At the end of the Birmingham rally, boaters gathered to share food, thoughts and experiences. Pamela Smith, NBTA chair, climbed the old lock gate to give an address. She proclaimed CaRT’s actions were “draconian and punitive”.

“In 2014, the NBTA started a campaign to get CaRT to abide by the Equality Act. Now, hundreds of disabled boaters no longer face losing their home if they're unable to cruise due to their disability.” She went on: “CaRT has written numerous policy papers about so-called non-compliant continuous cruisers, labelling us ‘continuous moorers’ and accusing us of being anarchists!”

This is not the first battle boaters have had to wage to ensure their rights. The River Lea campaign saw boaters fighting for moorings deemed ‘unsafe’ despite CaRT's intention to continue using the area. The NBTA took out an independent inspection, concluding the safety concerns were unbacked. This was another example of a self-conducted CaRT survey being used for significant communal change and causing residents to form defensive demonstrations, like the one in Birmingham.

“The survey was terrible,” says Bowles. “The way that CaRT framed the question problematised the idea of a continuous cruiser. In doing this, they assume that continuous cruising is a problem.” The NBTA agrees, claiming CaRT is failing to meet its duty of care, and these new charges go directly against the Waterways Act 1995.

“As long as boaters can move freely on the canal, everybody else can too; as long as nomadic boaters remain here, the canals remain here, for the public.”

“The Canal and River Trust is an underfunded, complex organisation with an almost impossible job, but many of their processes have been and are violent,” Bowles reflects. 

The violence referred to is the repossessing of boats. CaRT defends its methods of eviction based on the actions of CCers and the pains of court costs. The frame evictees as ‘persistent non-compliers’, as noted during two boater evictions made by CaRT on the Kennet & Avon Canal in 2023. One of the evicted boaters, Mr Selassie, insisted he had offered to pay for a licence ‘more than once’. 

Flowing forward

Gangly grey legs wade through the water, hunched in the shade where dinner hides. It’s my neighbour, a grey heron. Migration is a term we use for winter, but it strikes me that these birds do mini-migrations regularly. They meander down the canal, just like me. The inclination of movement is innate. Humans, by nature, are nomadic; it’s how we spread across the world.

As long as boaters can move freely on the canal, everybody else can too; as long as nomadic boaters remain here, the canals remain here, for the public.
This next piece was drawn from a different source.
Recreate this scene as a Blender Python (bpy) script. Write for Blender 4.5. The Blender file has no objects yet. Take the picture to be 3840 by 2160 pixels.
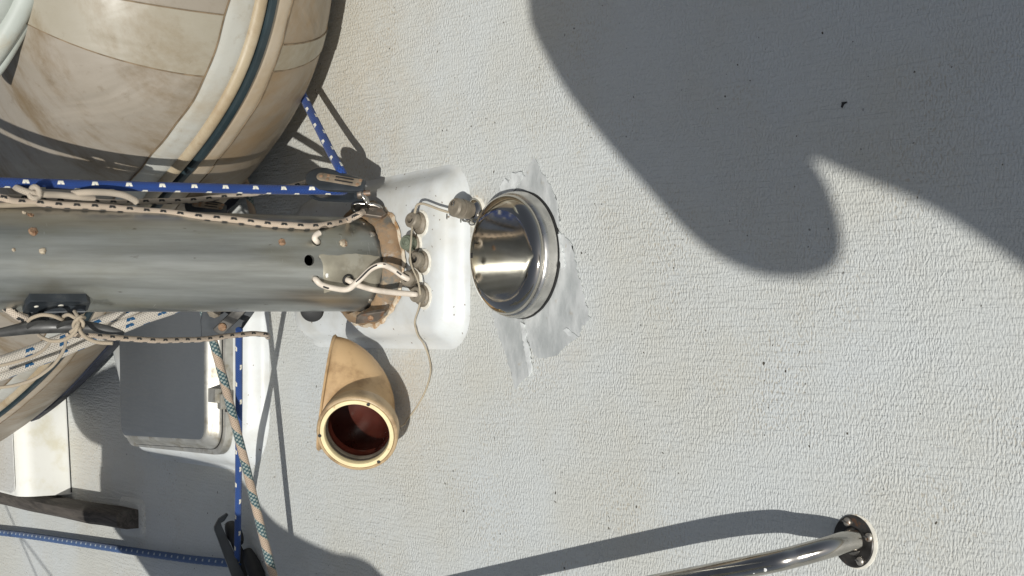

The NBTA believes with the public's help, we can change CaRT’s mind. Yet, without acknowledging the community's grievance, I wonder whether Canal & River Trust is taking these concerns seriously. In 1995, the courts deemed there should be just one licence fee for all, as it would be discrimination to do otherwise. CaRT has not commented on the legality of these surcharges. CaRT continues to state the charges are to ‘keep canals alive’, but many boaters are worried CaRT’s actions may cause irreversible damage to the national heritage of boating or even dismantle Britain’s publicly accessible canals altogether. 

At a time when flooding and climate change is affecting our national water systems increasingly, possible privatisation could cause more issues to all. The NBTA held a follow-up demonstration in the form of a community regatta in Paddington, London this Easter weekend with great success. CaRT again didn’t respond or show up. CaRT’s new surcharge - seen by many as penalisation of nomadic boaters - is now in effect, and a charge will be applied in addition to inflation every year for five years, unless another agreement can be met.

From a broader UK perspective, we should be concerned about our ever-shrinking access to leisure and nature. We can access just 11% of our green and blue spaces, and over-commercialising canal land may reduce that. As boaters, we are concerned about keeping our homes and community alive.